Kevin Mundt, a spokesman for HSD, said that “while the expectation was that a number of referrals from the vicinity would be made to Rosie’s Tiny House Village, the City never intended, or communicated, that the Village would only accept referrals from people experiencing homelessness in the University District.” Earlier this year, he added, the city moved people living unsheltered in the University District to hotels and shelters in other neighborhoods, including the Executive Pacific Hotel shelter, also operated by LIHI, downtown.

Although Lee says LIHI understood that the city couldn’t guarantee beds at Rosie’s for people living in the area, neighborhood residents bought into the idea on the belief that most if not all of its residents would be people from the neighborhood. “We are supportive of serving the priority population that’s in the neighborhood, and we’re hoping that there will be changes to the HOPE team with the new mayor” who will be elected next month, Lee said.

Don Blakeney, president of the University District Partnership, a local business group, said he understands why the city, which has few places for unsheltered people to go, might decide to relocate unsheltered people from other neighborhoods into the new village. “Ideally, folks from the University District who are unhoused would get an opportunity to live in this tiny house village, but I know the city is balancing a lot of priorities and there’s not a tiny house village in every neighborhood or every council district” to serve people living there, Blakeney said. “On the flip side, people from the U District have been able to move into other tiny house villages elsewhere.”

Seattle does not have enough shelter, much less housing, for even a fraction of its thousands of unsheltered residents; on a typical night, there are only a handful of available shelter beds. The number of beds available to the general population is reduced further by the fact that about a third of all shelter beds are reserved exclusively for the HOPE team to offer people whose encampments the city is about to sweep—a situation that a perverse incentive for people to move to encampments on the city’s “priority list” because it’s the best shot they have at actually getting a desirable shelter bed.

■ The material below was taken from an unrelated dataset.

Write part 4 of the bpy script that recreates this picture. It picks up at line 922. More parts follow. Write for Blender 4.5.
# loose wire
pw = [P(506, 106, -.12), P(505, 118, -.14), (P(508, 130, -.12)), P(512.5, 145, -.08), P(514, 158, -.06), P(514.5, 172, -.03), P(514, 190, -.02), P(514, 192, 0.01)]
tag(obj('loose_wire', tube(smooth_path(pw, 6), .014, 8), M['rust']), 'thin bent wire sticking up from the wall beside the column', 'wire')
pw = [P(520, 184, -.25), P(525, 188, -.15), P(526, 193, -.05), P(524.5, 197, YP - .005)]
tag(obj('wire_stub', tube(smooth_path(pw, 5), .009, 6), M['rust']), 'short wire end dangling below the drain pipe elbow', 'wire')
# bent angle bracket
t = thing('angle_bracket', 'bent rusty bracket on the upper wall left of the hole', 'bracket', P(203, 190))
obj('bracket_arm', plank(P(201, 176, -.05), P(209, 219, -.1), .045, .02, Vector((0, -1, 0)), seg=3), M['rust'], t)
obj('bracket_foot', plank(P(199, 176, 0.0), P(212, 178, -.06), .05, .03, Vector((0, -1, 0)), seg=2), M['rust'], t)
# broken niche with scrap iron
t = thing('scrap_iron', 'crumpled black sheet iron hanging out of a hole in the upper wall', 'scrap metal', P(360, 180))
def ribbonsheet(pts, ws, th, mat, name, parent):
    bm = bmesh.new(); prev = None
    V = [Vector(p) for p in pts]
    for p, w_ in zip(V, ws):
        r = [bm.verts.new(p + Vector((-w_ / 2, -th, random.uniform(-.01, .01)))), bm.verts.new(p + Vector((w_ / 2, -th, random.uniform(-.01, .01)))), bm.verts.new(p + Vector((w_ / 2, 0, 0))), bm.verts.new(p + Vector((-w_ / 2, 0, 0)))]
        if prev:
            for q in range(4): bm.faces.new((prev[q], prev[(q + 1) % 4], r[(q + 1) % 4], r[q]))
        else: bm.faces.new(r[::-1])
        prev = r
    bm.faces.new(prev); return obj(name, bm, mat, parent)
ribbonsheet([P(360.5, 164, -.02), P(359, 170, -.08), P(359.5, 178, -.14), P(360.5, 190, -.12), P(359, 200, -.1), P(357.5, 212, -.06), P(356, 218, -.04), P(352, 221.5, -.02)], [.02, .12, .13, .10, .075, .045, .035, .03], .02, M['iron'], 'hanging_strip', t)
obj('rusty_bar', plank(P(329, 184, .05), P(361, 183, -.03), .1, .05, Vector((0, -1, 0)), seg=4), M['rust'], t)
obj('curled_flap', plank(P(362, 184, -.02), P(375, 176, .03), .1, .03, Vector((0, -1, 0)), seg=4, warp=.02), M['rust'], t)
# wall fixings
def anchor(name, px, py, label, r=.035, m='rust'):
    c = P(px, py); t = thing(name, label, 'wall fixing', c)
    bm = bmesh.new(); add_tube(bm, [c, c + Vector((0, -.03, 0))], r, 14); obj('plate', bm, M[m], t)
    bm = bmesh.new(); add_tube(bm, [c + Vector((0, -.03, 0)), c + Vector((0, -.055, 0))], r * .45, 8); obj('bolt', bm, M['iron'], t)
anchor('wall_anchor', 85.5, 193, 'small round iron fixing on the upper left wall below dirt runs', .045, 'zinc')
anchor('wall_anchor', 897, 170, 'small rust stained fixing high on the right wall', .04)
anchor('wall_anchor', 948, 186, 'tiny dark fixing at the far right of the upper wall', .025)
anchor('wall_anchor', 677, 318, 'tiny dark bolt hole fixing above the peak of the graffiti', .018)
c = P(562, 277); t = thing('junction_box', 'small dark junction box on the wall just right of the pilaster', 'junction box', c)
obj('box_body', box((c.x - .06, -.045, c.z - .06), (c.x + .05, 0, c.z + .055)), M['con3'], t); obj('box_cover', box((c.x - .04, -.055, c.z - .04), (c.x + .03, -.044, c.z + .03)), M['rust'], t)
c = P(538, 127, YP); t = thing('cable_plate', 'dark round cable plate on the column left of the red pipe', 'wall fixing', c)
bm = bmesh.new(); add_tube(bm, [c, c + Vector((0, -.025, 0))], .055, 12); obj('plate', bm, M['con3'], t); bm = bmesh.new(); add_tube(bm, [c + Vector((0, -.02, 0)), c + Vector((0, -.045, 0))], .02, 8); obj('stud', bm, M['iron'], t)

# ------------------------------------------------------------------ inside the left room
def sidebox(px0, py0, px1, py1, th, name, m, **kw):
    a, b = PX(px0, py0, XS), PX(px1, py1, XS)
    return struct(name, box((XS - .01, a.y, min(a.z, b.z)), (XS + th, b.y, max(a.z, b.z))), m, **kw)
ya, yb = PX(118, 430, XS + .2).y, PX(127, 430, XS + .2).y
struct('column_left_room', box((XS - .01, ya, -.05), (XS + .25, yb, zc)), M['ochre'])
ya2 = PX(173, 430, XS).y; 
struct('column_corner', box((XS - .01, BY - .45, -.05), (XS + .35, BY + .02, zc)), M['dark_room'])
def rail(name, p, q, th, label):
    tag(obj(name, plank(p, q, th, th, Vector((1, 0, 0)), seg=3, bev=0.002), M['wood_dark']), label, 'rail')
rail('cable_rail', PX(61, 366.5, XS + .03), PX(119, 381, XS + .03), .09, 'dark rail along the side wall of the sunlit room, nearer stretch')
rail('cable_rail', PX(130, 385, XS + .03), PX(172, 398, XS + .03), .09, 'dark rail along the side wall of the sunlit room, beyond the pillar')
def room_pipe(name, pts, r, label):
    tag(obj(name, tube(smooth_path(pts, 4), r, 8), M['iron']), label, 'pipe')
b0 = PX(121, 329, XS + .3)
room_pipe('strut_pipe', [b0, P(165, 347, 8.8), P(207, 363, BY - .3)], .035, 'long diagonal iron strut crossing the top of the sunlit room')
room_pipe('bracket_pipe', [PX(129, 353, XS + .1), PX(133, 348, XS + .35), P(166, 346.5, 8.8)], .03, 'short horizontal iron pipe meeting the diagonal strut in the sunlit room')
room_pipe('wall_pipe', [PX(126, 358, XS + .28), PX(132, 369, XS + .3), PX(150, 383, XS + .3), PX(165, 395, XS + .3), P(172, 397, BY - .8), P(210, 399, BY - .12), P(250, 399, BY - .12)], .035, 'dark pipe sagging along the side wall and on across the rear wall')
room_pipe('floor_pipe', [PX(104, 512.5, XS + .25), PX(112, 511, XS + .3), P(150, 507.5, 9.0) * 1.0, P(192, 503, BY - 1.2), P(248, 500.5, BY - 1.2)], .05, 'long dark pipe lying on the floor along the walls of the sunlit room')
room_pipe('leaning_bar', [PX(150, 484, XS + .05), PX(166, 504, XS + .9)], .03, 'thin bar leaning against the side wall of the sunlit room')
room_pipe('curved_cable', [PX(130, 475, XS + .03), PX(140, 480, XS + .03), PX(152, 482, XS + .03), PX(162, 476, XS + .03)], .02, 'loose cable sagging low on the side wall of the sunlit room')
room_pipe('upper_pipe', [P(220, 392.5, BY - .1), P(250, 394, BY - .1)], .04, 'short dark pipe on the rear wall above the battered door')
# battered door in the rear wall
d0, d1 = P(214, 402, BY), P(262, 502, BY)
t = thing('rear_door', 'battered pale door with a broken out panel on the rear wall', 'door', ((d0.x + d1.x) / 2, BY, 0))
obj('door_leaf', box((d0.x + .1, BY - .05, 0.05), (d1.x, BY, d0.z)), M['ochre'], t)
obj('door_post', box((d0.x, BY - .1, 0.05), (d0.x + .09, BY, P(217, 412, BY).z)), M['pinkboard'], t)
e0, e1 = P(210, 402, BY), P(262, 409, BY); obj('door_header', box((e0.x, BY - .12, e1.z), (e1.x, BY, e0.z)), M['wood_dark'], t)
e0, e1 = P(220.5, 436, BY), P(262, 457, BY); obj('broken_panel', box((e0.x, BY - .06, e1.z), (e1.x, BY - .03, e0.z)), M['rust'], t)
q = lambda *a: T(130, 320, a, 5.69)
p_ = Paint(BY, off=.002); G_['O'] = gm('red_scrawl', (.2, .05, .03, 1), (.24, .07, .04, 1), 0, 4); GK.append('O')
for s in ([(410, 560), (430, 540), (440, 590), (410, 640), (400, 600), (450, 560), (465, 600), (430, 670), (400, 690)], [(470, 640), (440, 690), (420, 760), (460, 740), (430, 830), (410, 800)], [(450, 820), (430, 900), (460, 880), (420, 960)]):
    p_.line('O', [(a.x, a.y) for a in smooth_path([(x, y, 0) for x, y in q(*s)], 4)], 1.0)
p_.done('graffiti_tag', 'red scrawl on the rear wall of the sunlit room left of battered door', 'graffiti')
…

Lewis, who has proposed building 12 new tiny house villages around the city, believes Seattle will eventually have enough tiny house villages that each one can mostly serve the surrounding neighborhood. “Maybe we do need to revisit the idea of increasing the number of villages and having they be dedicated” to surrounding geographic area,” he said. Starting next year, however, the city will relinquish much of its control over resources for people experiencing homelessness, when the new regional homelessness authority takes over almost all of the city’s contracts for homeless services.

The authority’s CEO, Marc Dones, has expressed skepticism about “proliferating” tiny house villages, arguing that they are less effective than other shelter options at moving people into permanent housing.

 

2 thoughts on “Scramble for Slots at New Tiny House Village Shows Consequences of Shelter Scarcity”

  1. We keep hearing there are only a handful of shelter beds but there is no accurate accounting of the number of homeless and where they are. At each encampment there are tents belonging to people who have a tiny house or hotel room. They use them to hangout but don’t live there. This needs to be stopped and accurate data on homey is what’s needed.

  2. I’ve had previous dealings. I don’t trust him. Stable housing for the unrepresented homeless are potential Pedersen agenda votes.